Transfascism or post-humanism?

On Saturday, March 25 this year, 2000 transactivists surrounded and invaded the Band Rotunda at Albert Park, Auckland and violently ended a ‘Let Women Speak’ meeting organised by Posie Parker.  The trans rights movement, with its allies the state, unions and media, had been hyping up a defamation campaign that Parker was a fascist to justify an attack. There are many independent factual rebuttals of any support by Parker for any fascist individuals or movements.

Any association with conservative figures is incidental to her cause of defending women and children. The conservative right has an interest in opposing trans (and gays and lesbians) because it wants to shore up the bastion of the patriarchy in family, church and state. Though fascists may oppose trans, they do not support women except as an oppressed sex-class in the patriarchal family. Women as a sex-class can stop trans attack only by organising to smash the patriarchy, both of the right and left. The trans riot which invaded the Auckland rally with fascist-like violence backfired because it gave the new women’s right movement new impetus to fight the fascism smear.

Why would trans activists attempt to smear Parker and incite a riot to stop her and other women speaking? The short answer is that the liberal left embraces the postmodern manifestation of the patriarchy to finish off the job of enslaving women to exploit their labour and their bodies. Enslaving women starts with shutting them up politically, dividing them from their male allies in the labour movement, and ends with replacing their bodies with synthetic reproduction technology.

The liberal left comprises a petty bourgeois coalition made up of labour bureaucrats, union officials, government politicians, state employees and other quasi-state groups whose employment is dependent on state funding as is true of NGOs like the National Council of Women, and trans organisations like Pride. Collectively they are all dependent upon funding and support from the bourgeois state to enact the ‘rights’ legislation that allows them to legally live off the working class.
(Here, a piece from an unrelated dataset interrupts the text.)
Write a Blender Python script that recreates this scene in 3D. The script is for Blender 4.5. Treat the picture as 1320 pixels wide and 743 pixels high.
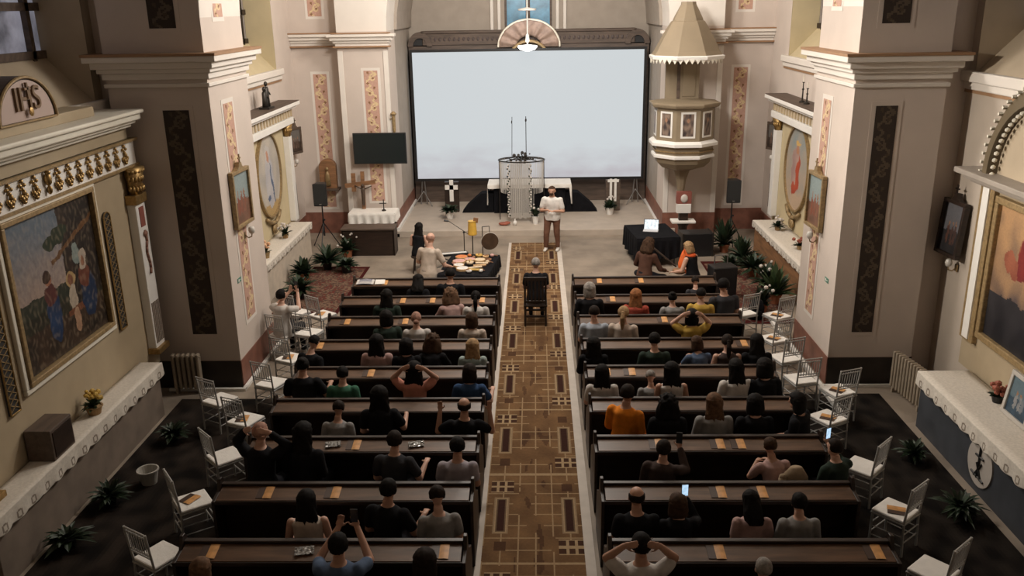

There is nothing ‘left’ about these liberals let alone socialist or Marxist. It is a fake left that serves the state and its corporate bosses. Like the Nazis who tried to appeal to declassed workers, the fake left uses them as ‘shock troops’ against militants to smash any threat of workers revolution. Trans activism has some aspects of fascism – it serves a corporate state; forms violent street gangs; targets oppressed minorities – but not all. The state is legitimated by bourgeois democracy passing laws that validate trans rights at the expense of women. There is no revolutionary crisis and threatened overthrow of the state.  Yet capitalism’s terminal crisis will provoke such conditions, so the trans activists attack on working women today prepares the ground for the inevitable fascist coup.

That’s why capitalism uses the patriarchy to wage a war on women and disorganise the revolution. Over the past century there has been a gradual weakening of the bourgeois family as the buttress of women’s oppression. Today it can no longer contain the contradiction between women who defend nature, against capital that destroys nature.  It needs a new rebranded patriarchy in the 21st century. Not the restoration of the family but its dissolution. It seeks to destroy all resistance to patriarchal capitalism, de-humanising women as the historic sex-class,  seizing control over their bodies, and consequently, human reproduction.

So, while we do not yet face trans fascism, we face something potentially worse – post-humanism – the systematic wiping out of women as a sex-class that has fought for humanity against the patriarchy for around 40,000 years. The trans activism we face today redefines mothers as others, and invades their spaces to snatch their bodies and body parts. Control of their reproductive power is appropriated by men in a post-human dystopia.

The violent occupation of the Band Rotunda in Auckland on March 25 2023 teaches us that working women and men must organise their self-defence to keep alive women’s historic fight to overthrow patriarchal capitalism and build a new commune that rescues civilisation from extinction.